Despite the many factors, like Jackie Kennedy, cars, and sunglasses, I think the biggest factor that paved the way for the hat’s downfall in popular culture was the shift towards youth and leisure in fashion. By the late 1960’s, the youth were the drivers of fashion as every relevant designer at the time wanted to cater to them. The youth were more experimental and care-free as they were not wearing their mother’s pillbox or their father’s fedora. With the shift towards youth also came the shift towards casual dressing, which has only accelerated with the 2010’s athleisure trend. Now people wear hats only in specialty situations or in casual moments. I mean, just imagine how you’d react if you saw some CEO walking around their office in a hat. 

Another cultural shift that has revolutionized the way we wear clothes is the popularization of ready-to-wear clothing. In the early 20th century nearly all of the hats worn by people everyday were handmade. However, today people buy their hats from fast fashion brands or department stores and consumers are no longer willing to pay handmade bespoke prices for everyday items. Because the hats of the past were hand embellished that meant that only the richest could keep up with the cutting-edge trends. This meant that you could tell someone’s class merely by their hat. Today, with fast-fashion anyone can look rich, if only from a distance, so people don’t need the newest style of hat to improve their station in society. In fact, not following trends has now become a symbol of affluence. 

All of this complicates the hat’s situation in today’s world. Women no longer dress in floor length skirts to run errands and men only don suits in the most formal occasions, so why would we wear the hats that went with them? Despite the fact that humans have a habit declaring that they’ll never wear a certain outdated trend ever again, fashion is nothing if not cyclical. So it makes sense that something as common as hats would become popular again. With hats, what we have lost in ubiquity we have gained in creativity and distinction. Because not everyone is wearing the same felt hat everyday, what hat someone chooses to wear can tell you a lot about them. Wearing a beret signals you are artsy and cultured, wearing a beanie shows you like to follow trends, and wearing a fedora easily acts like birth control. Not to mention the reaction you’ll get if you wear a certain red baseball cap. 
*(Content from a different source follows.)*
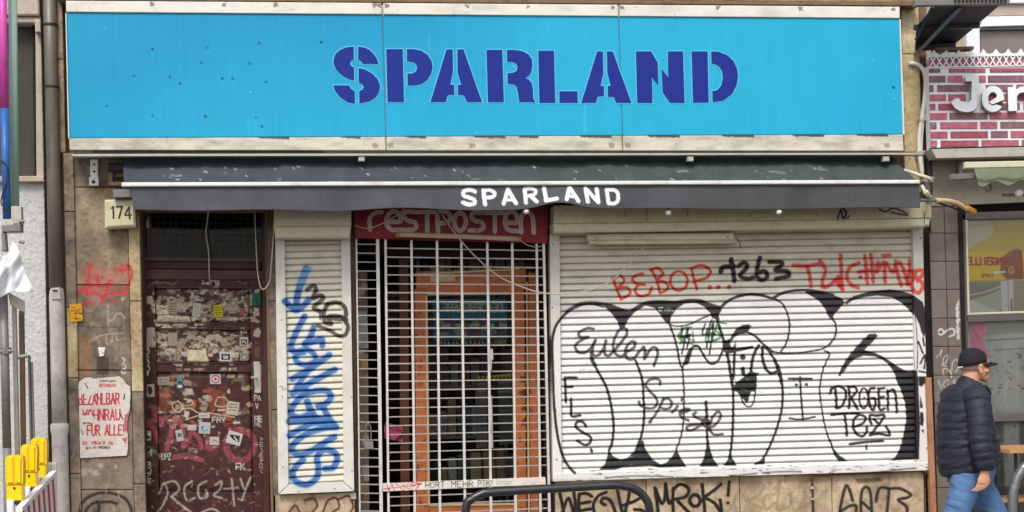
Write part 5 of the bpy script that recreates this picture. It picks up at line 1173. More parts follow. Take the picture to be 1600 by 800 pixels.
cable([(690,334,-.2),(706,358,-.16),(740,398,-.12),(780,432,-.11),(820,450,-.11),(845,457,-.11),(870,459,-.13),(900,457,-.14),(935,449,-.14),(960,435,-.14),(985,410,-.14),(1008,384,-.13)], .005, 'long sagging cream cable from the red fascia to the strip light')
cable([(553,352,-.1),(575,357,-.12),(600,348,-.13),(622,335,-.15),(632,326,-.2)], .0045, 'short cream cable sagging in front of the left end of the red fascia')
cable([(680,326,-.2),(694,345,-.15),(705,358,-.14),(712,366,-.12)], .004, 'dark wire crossing the middle letters of the red fascia', M_CABLED)
cable([(757,326,-.15),(750,345,-.12),(744,362,-.11)], .003, 'thin dark wire in front of the letter s of the red fascia', M_CABLED)
cable([(813,374,-.1),(822,382,-.09),(838,386,-.07),(848,384,-.06)], .0035, 'little cream lead at the right end of the sagging light tube')
cable([(1150,371,-.15),(1155,378,-.14),(1158,388,-.13)], .003, 'little dark lead at the right end of the strip light', M_CABLED)
cable([(1446,330,-.26),(1444,345,-.27),(1447,354,-.27),(1450,350,-.27)], .003, 'small hooked wire on the right end of the shutter box', M_CABLED)

# ------------------------------------------------------------------ service pipe and gap at the right end of the shop
gap = MB().q([(1443, 300), (1456, 300), (1466, 905), (1452, 905)], .05, .25).build('gap_shade_strip', M_NEARBLACK); tag(gap, 'near black strip painted for the shade in the gap between the wide shutter and the tiled pier', 'post')  # no real part: dark slab painted for the shaded gap
gp2 = MB().q([(1430, -40), (1452, -40), (1456, 300), (1440, 300)], .12, .25).build('dark_wall_strip', M_NEARBLACK); tag(gp2, 'near black wall strip between the blue sign and the brick pattern sign', 'wall strip')  # near black strip behind the facing ends of the two signs
t = thing('conduit', P(1440, 275, -.05), 'white bent service pipe running down beside the brick pattern sign', 'pipe')
MB().tube(cat([P(1420, 99, -.04), P(1432, 100, -.06), P(1441, 107, -.08), P(1446, 122, -.08), P(1445, 150, -.08), P(1440, 185, -.08), P(1436, 215, -.08), P(1437, 245, -.08), P(1441, 275, -.08)]), .017, 10).build('pipe', M_WHITE, t, True)
MB().tube(cat([P(1445, 178, -.07), P(1442, 200, -.07), P(1440, 235, -.07), P(1443, 275, -.07)]), .008, 8).build('pipe', M_WHITE, t, True)
for x, y in ((1443, 186), (1438, 236)): MB().q([(x-6, y), (x+8, y-1), (x+8, y+2), (x-6, y+3)], -.1, .05).build('clip', M_ALU, t)
t = MB().tube([P(1424, 105, 0), P(1425, 150, 0)], .03, 8).build('pipe_stub', M_STONE2); tag(t, 'short brown pipe stub beside the top bend of the white pipe', 'pipe')
t = MB().tube([P(1450, 238, -.02), P(1452, 300, -.02)], .028, 10).build('dark_pipe', M_DARK); tag(t, 'dark pipe end below the brick pattern sign', 'pipe')
o = MB().q([(1447, 590), (1456, 590), (1468, 905), (1459, 905)], -.09, .05, .005).build('board', M_RUST); tag(o, 'narrow rusty brown board leaning at the right edge of the wide shutter', 'board')
o = MB().tube(cat([P(1273, 741, -.05), P(1350, 738, -.05), P(1430, 734, -.05), P(1447, 738, -.05), P(1453, 750, -.05), P(1456, 800, -.05), P(1459, 905, -.05)]), .016, 8).build('pipe', mat('brown_painted_pipe', (70,46,38), .5), None, True); tag(o, 'dark brown pipe running along the underside of the wide shutter', 'pipe')
t = thing('wall_pipe', P(1271, 905, -.03), 'rusty upright pipe on the stone panels below the wide shutter', 'pipe')
MB().tube([P(1269, 746, -.035), P(1270, 775, -.035), P(1272, 905, -.035)], .010, 8).build('pipe', mat('rusty_pipe', (66,40,30), .7, dirt=(130,110,90), dirt_amt=.4), t, True)
MB().tube([P(1269, 760, -.037), P(1269, 764, -.037)], .016, 8).build('collar', M_ALU, t); MB().tube([P(1270, 778, -.037), P(1270, 781, -.037)], .016, 8).build('collar', M_ALU, t)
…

In a world where it feels like everything has been done before, hats are still a new frontier. Putting on the right hat is an easy way to signal your membership of a group or your individuality. Hats have an additional bonus of being relatively cheap in comparison to other items of clothing. With everything becoming so expensive, hats could become an attainable way for the average person to switch up their style. Hats can make you look more distinguished or more casual. They can tone down an eccentric outfit or make you stand out even more. With hats the possibilities are endless and it’s time we bring them back!